Friday, February 03, 2006

We have been talking in the past few podcasts about doing a China acquisition & alliance deal - what we call A&A. I have used a number of analogies - from boat captains to dating relationships - to describe the process and outcomes of China A&A. Today, I would like to add another analogy: gardening.

Imagine putting a seed in the ground and never watering it, weeding it, fertilizing it or making sure it got plenty of sunshine. What do you think would happen? Well, to be honest, I am not really sure because I possess not an OUNCE of a green thumb, so I wouldn’t know. But from what I have seen on TV and read about in books, if you treated a seed with such a cavalier attitude, the chances are it would not do very well. It would die before ever sprouting.

Unfortunately, partnership deals in China are often treated with the same distain. Planting a seed is like a foreign company making the first visit to a potential China partner. It is often exciting and it seems a good start. But then, to extend the analogy, instead of providing what the seed needs to grow, foreign firms will instead send it notes of encouragement, photos of what other successful plants look like when coming to maturity, a legal agreement that states - in no uncertain terms - just how much they are willing to reimburse the plant for the fruit it is sure to grow.

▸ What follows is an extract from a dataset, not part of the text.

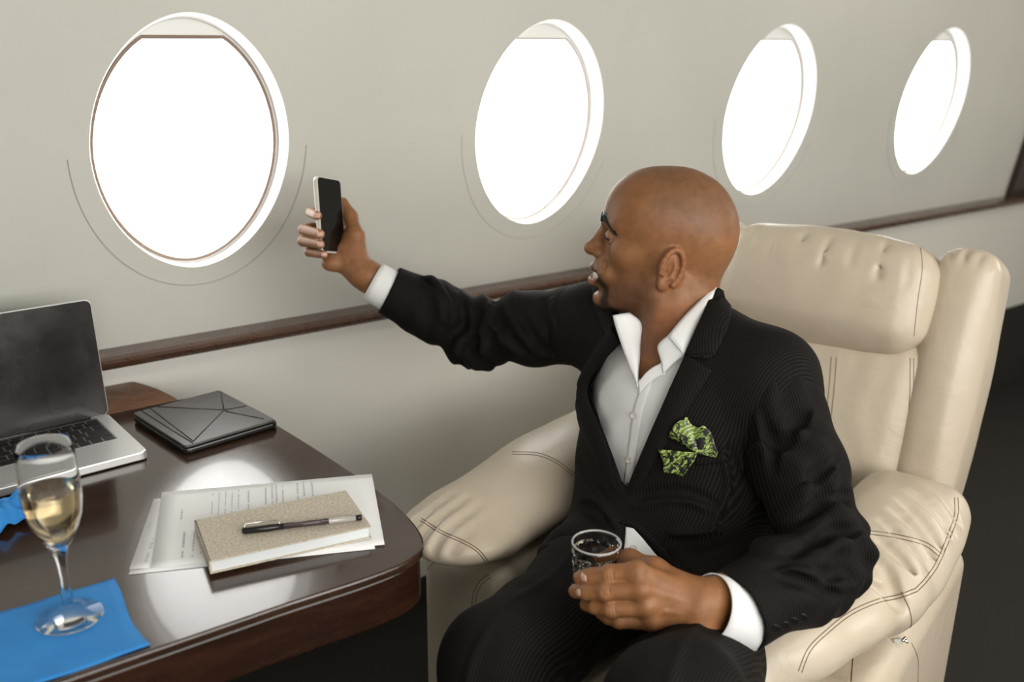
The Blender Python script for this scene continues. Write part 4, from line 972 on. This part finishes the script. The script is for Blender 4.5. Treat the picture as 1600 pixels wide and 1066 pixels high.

In today’s podcast, I will address the first area of cultivation: due diligence. In our market strategy consulting practice, we talk about doing the 6 D’s in China: “due diligence, due diligence, due diligence.” In the West, we think of “due diligence” primarily in the financial and legal sense: checking out a company to make sure that their financial books are in order and that they have not committed (or are not in the process of committing) an egregious legal infraction. In China, these two things certainly need to be done, and there are very competent legal and financial professionals there to assist you. But just doing this type of due diligence is not enough. In fact, it can often mask deep-seated problems and make you feel OK when, in reality, you should be very nervous.